This study investigates whether Islamic banks in the UK fulfil their broader function of promoting social justice and equality, a notion that scholars and Muslims believe they should be prioritised over profit-making.
Adopting a sociocultural lens, we employ Bourdieu’s concepts of social class and symbolic capital to examine the social dynamics of Muslims, their interactions with Islamic banks, and the extent to which these institutions promote social equality (or perpetuate social inequality) through their products and services. We conducted twenty-eight semi-structured interviews with UK Muslim participants to examine how Islamic banks in the UK reinforce social class divides within the Muslim community through their operations and products.
The analysis highlights concerns about social stratification. While participants expected Islamic banks to offer affordable products that promote fairness and equality, this study suggests that, despite focussing on providing interest-free products, Islamic banks fail to fulfil their broader goal of promoting social equality through their products and services. Instead, these institutions primarily cater to individuals with higher symbolic capital, thereby perpetuating the social class divide.

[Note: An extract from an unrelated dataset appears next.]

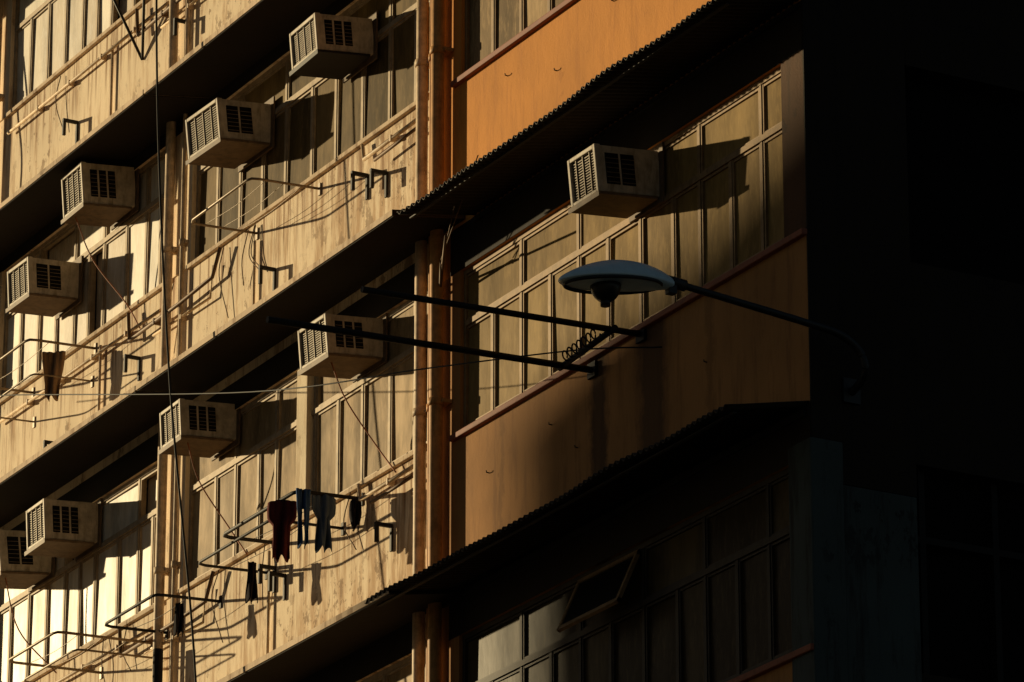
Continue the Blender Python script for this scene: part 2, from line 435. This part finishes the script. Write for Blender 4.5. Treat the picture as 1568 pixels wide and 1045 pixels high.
aircon(-6.45,.44,14.88,15.26)
aircon(-7.50,.48,14.87,15.27,hose=[(.1,-.4,-.03),(.25,-.3,-.6),(.7,-.1,-1.1)])
aircon(-7.07,.48,17.47,17.83)
aircon(3.74,.40,14.80,15.17,depth=.52)
aircon(-11.5,.5,17.9,18.3); aircon(-12.5,.5,14.9,15.3)

# ---------------------------------------------------------------- drying racks
def rack(x0,x1,z,depth,mat='tube',r=.012,wires=3,drop=0.02,brace=False):
    e=parent_empty('clothes_drying_rack'); b=MB()
    pts=[(x1,-.004,z),(x1,-depth+.08,z-drop),(x1-.02,-depth+.02,z-drop),(x1-.08,-depth,z-drop),(x0+.08,-depth,z-drop),(x0+.02,-depth+.02,z-drop),(x0,-depth+.08,z-drop),(x0,-.004,z)]
    b.tube(pts,r,8)
    for k in range(wires):
        y=-depth*(k+1)/(wires+1)
        b.tube(bez([(x0,y,z),((x0+x1)/2,y,z-.03),(x1,y,z)],5),.003,5)
    for x in (x0,x1):
        b.box(x-.02,x+.02,-.012,-.002,z-.06,z+.05)
        if brace: b.tube([(x,-depth*.55,z-.01),(x,-.006,z-.30)],r*.7,6)
    b.done('frame',[mat],e)
    return e
rack(-3.36,-2.14,16.93,.66)
rB=rack(-2.70,-1.28,13.90,.60,'iron',.017,1)
rack(-3.05,-1.62,13.74,.66,'iron',.013,1)
rack(-5.05,-3.95,13.72,.62,'iron',.014,1)
rack(-6.45,-5.35,13.70,.93,'tube',.013,3)
rack(-6.40,-5.20,13.52,.80,'tube',.010,0)
rack(-8.25,-6.80,16.93,.68,'tube',.013,2)
rack(-8.20,-6.85,16.62,.6,'tube',.009,0)
rack(-5.0,-3.6,20.15,.8,'iron',.015,2)
e=parent_empty('steel_wall_bracket'); b=MB()
b.tube([(-5.9,-.01,19.52),(-5.9,-.42,20.25)],.014,6); b.tube([(-5.9,-.01,19.52),(-5.25,-.3,20.25)],.014,6); b.tube([(-6.1,-.42,20.25),(-5.0,-.42,20.25)],.014,6)
b.done('struts',['iron'],e)
def garment(name,x,y,ztop,w,h,kind,mat,ang=0,seed=0):
    bm=bmesh.new(); nx,nz=18,22; g={}
    for i in range(nx+1):
        for j in range(nz+1):
            u=i/nx*2-1; t=j/nz
            if kind=='shirt':
                hw=.62-.06*t+.05*math.sin(t*6+seed)
                if t<.38: hw=1.0-.25*abs(t-.15)-(.0 if t<.30 else (t-.30)*3.5)
            elif kind=='trousers': hw=.72-.16*t
            else: hw=.8+.12*math.sin(t*4+seed)-.15*t
            X=u*hw*w/2; yy=.03*math.sin(u*5+t*3+seed)*(.4+t)+.012*math.sin(u*11+seed)
            Z=-t*h - (.05*h*abs(u)*(kind=='shirt')) + .02*math.sin(u*7+seed)*t
            g[i,j]=bm.verts.new((X,yy,Z))
    for i in range(nx):
        for j in range(nz):
            u=(i+.5)/nx*2-1; t=(j+.5)/nz
            if kind=='trousers' and t>.35 and abs(u)<.10+.06*t: continue
            bm.faces.new((g[i,j],g[i+1,j],g[i+1,j+1],g[i,j+1])).smooth=True
    for v in [v for v in bm.verts if not v.link_faces]: bm.verts.remove(v)
    bmesh.ops.transform(bm,matrix=Matrix.Rotation(ang,4,'Z'),verts=bm.verts)
    me=bpy.data.meshes.new(name); bm.to_mesh(me); bm.free()
    o=link(name,me,[mat]); o.location=(x,y,ztop); s=o.modifiers.new('s','SOLIDIFY'); s.thickness=.006
    return o
garment('hanging_shirt',-1.55,-.60,13.88,.24,.50,'shirt','clothd',1.0,1)
garment('hanging_trousers',-1.28,-.54,13.90,.17,.48,'trousers','clothb',1.35,2)
garment('hanging_shirt',-1.27,-.36,13.88,.22,.46,'shirt','clothg',1.4,3)
garment('hanging_cloth',-1.28,-.06,13.88,.10,.24,'cloth','clothk',1.4,6)
garment('hanging_cloth',-2.72,-.30,13.70,.12,.34,'cloth','clothk',1.4,4)
garment('hanging_cloth',-4.05,-.35,13.68,.10,.28,'cloth','clothk',1.3,5)
garment('hanging_towel',-7.0,-.34,16.90,.24,.46,'cloth','clothr',.9,8)
e=parent_empty('projecting_pole_rack'); b=MB()
b.tube([(2.56,-.0,13.84),(2.56,-2.75,13.77)],.026,10); b.tube([(3.29,-.0,13.90),(3.29,-2.35,13.84)],.024,10)
b.tube([(2.50,-.27,13.83),(3.35,-.27,13.89)],.024,8)
b.box(2.50,2.62,-.03,-.003,13.78,13.90); b.box(3.23,3.35,-.03,-.003,13.84,13.96)
b.done('poles',['iron'],e)
b=MB(); pts=[]
for k in range(140):
    t=k/139; a=t*2*math.pi*7
    pts.append((2.62+.50*t,-.30+.03*math.cos(a),13.875+.04*t+.045*math.sin(a)))
b.tube(pts,.007,5); b.done('coiled_wire',['iron'],e)
e=parent_empty('wire_antenna'); b=MB()
b.tube([(.55,-.25,15.35),(1.35,-.35,15.95)],.005,5); b.tube([(.55,-.25,15.3),(.95,-.30,15.85)],.005,5); b.tube([(.1,-.02,15.30),(1.1,-.5,15.33)],.012,6)
b.tube([(.1,-.02,15.22),(.55,-.25,15.33)],.012,6)
b.done('rods',['rust'],e)
def cable(pts,r=.008,mat='cable'):
    e=parent_empty('overhead_cable'); b=MB(); b.tube(bez(pts,12),r,6); b.done('line',[mat],e)
cable([(-3.72,-.9,22.0),(-3.61,-.9,18.56),(-3.19,-.9,15.50),(-2.50,-.9,12.52),(-2.3,-.9,10)],.011)
cable([(-9,-.9,16.9),(-6.91,-.9,16.35),(-1.54,-.9,14.76),(1.57,-.9,14.01),(3.2,-.5,13.72),(3.6,-.02,13.7)],.006)
cable([(-9.4,-.3,18.9),(-9.25,-.25,19.6),(-9.5,-.3,20.2),(-9.45,-.2,20.8)],.012)
bolt=parent_empty('wall_hooks'); b=MB()
for x,z in [(1.2,16.75),(2.0,16.5),(2.9,16.75),(1.9,13.6),(2.3,13.3),(4.2,13.4),(.9,13.5),(4.9,13.6)]:
    b.tube([(x,0,z),(x,-.025,z+.003),(x+.006,-.03,z+.015)],.005,6)
b.done('hooks',['iron'],bolt)

# ---------------------------------------------------------------- street lamp (arm bracketed off the gable column)
LX=5.80
lamp=parent_empty('street_lamp',(LX,0,0))
b=MB()
arm=bez([(-.20,.33,12.80),(-.08,.33,12.84),(0,.32,12.92),(0,.27,13.04),(0,.12,13.13),(0,-.15,13.17),(0,-.8,13.235),(0,-1.21,13.275)],10)
b.tube(arm,.030,12,r2=.025)
b.box(-.207,-.19,.26,.40,12.72,12.90)
b.tube([(0,-1.14,13.27),(0,-1.28,13.28)],.042,12)
b.done('arm_and_bracket',['galv'],lamp)
bm=bmesh.new(); rings=[]
L=.90
prof=[(0,.035,.03,.03),(.05,.06,.06,.04),(.14,.11,.095,.045),(.28,.16,.135,.045),(.45,.190,.155,.04),(.62,.195,.150,.036),(.78,.170,.115,.03),(.90,.120,.07,.026),(.97,.065,.035,.02),(1.0,.02,.012,.012)]
for t,w,hu,hd in prof:
    ring=[]
    for k in range(24):
        a=2*math.pi*k/24; sx=math.cos(a); sz_=math.sin(a)
        ring.append(bm.verts.new((w*sx,-1.23-L*t,13.26-.12*t+(hu*sz_ if sz_>0 else hd*.8*sz_))))
    rings.append(ring)
for i in range(len(rings)-1):
    for k in range(24): bm.faces.new((rings[i][k],rings[i][(k+1)%24],rings[i+1][(k+1)%24],rings[i+1][k])).smooth=True
bm.faces.new(rings[0]); bm.faces.new(rings[-1][::-1]); bmesh.ops.recalc_face_normals(bm,faces=bm.faces)
me=bpy.data.meshes.new('head'); bm.to_mesh(me); bm.free()
o=link('head_shell',me,['lamp'],lamp); s=o.modifiers.new('s','SUBSURF'); s.levels=1; s.render_levels=2
b=MB()
rim=[(.186*math.cos(a),-1.71+.37*math.sin(a),13.175+.05*math.sin(a)) for a in [2*math.pi*k/40 for k in range(40)]]
b.tube(rim,.012,6,closed=True)
b.done('rim',['galv'],lamp)
bm=bmesh.new(); bmesh.ops.create_uvsphere(bm,u_segments=24,v_segments=12,radius=1)
for v in bm.verts:
    v.co=V((v.co.x*.10,v.co.y*.11-1.77,v.co.z*(.13 if v.co.z<0 else .03)+13.165))
for f_ in bm.faces: f_.smooth=True
me=bpy.data.meshes.new('bowl'); bm.to_mesh(me); bm.free(); link('refractor_bowl',me,['lens'],lamp)
b=MB(); b.tube([(0,-1.77,13.06),(0,-1.77,13.01)],.035,12); b.box(-.03,.03,-1.28,-1.22,13.19,13.25); b.done('fittings',['galv'],lamp)

# ---------------------------------------------------------------- ground, street
g=MB(); g.box(-600,600,-600,600,-.2,0); g.done('ground',['pave'])
g=MB(); g.box(-600,600,-16,-3,.004,.008); g.done('road',['asphalt'])
g=MB(); g.box(-600,600,-3,-.02,.006,.13); g.done('pavement',['pave'])
g=MB(); g.box(-600,600,-26,-16,.006,.13); g.done('pavement',['pave'])
g=MB()
for k in range(-40,40): g.box(k*6,k*6+3,-9.56,-9.44,.012,.0125)
g.done('road_marking',['white'])
nb=parent_empty('neighbouring_building')
Rn=Matrix.Translation((1.15-34.2*2.0,-34.2,0))@Matrix.Rotation(math.radians(15.5),4,'Z')
b=MB(); top_n=28.15
b.box(0,36,-14,0,0,top_n,mat=Rn); b.done('walls',['grey'],nb)
b=MB()
for fl_ in range(8):
    for k in range(9): b.box(1.2+k*3.5,3.2+k*3.5,.002,.02,1.2+fl_*3.3,2.8+fl_*3.3,mat=Rn)
    for k in range(4): b.box(36.002,36.02,-13+k*3.4,-11+k*3.4,1.2+fl_*3.3,2.8+fl_*3.3,mat=Rn)
b.done('windows',['void'],nb)

# ---------------------------------------------------------------- light
sd=V((-2.0,-1.0,.42)).normalized()
el=math.asin(sd.z)
sun=bpy.data.lights.new('sun','SUN'); sun.energy=5.0; sun.angle=math.radians(.53); sun.color=(1,.79,.45)
so=bpy.data.objects.new('sun',sun); scene.collection.objects.link(so); so.rotation_euler=sd.to_track_quat('Z','Y').to_euler(); so.location=(-30,-20,40)
w=bpy.data.worlds.new('World'); scene.world=w; w.use_nodes=True; nt=w.node_tree
bg=nt.nodes['Background']; sky=nt.nodes.new('ShaderNodeTexSky'); sky.sky_type='NISHITA'; sky.sun_disc=False
sky.sun_elevation=el; sky.sun_rotation=math.atan2(sd.x,sd.y)%(2*math.pi)
nt.links.new(sky.outputs[0],bg.inputs[0]); bg.inputs[1].default_value=.022
# ---------------------------------------------------------------- camera
cam=bpy.data.cameras.new('camera'); co=bpy.data.objects.new('camera',cam); scene.collection.objects.link(co)
th=math.radians(19.647); al=math.radians(28.833)
F=V((-math.cos(al)*math.cos(th),math.sin(al)*math.cos(th),math.sin(th)))
co.location=(32.875,-17.4,1.6); co.rotation_euler=F.to_track_quat('-Z','Y').to_euler()
cam.sensor_width=36; cam.lens=7500/1568*36; cam.clip_end=2000; cam.clip_start=.1
scene.camera=co
scene.view_settings.view_transform='Standard'; scene.view_settings.look='None'; scene.view_settings.exposure=0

We recommend practical actions to help mitigate the social and symbolic capital inequalities perpetuated by the current operations of Islamic banks. These actions include ensuring that Islamic banking products and services are accessible to a broader range of Muslims and non-Muslims, regardless of their social and symbolic capital, as well as providing enhanced education and support to improve financial literacy and promote the benefits of Islamic finance.
This study contributes new insights by applying Bourdieu’s theory of symbolic capital to the context of Islamic banking in the UK. It offers a unique and critical perspective on how Islamic banks influence social dynamics and contribute to inequalities within the Muslim community in the UK.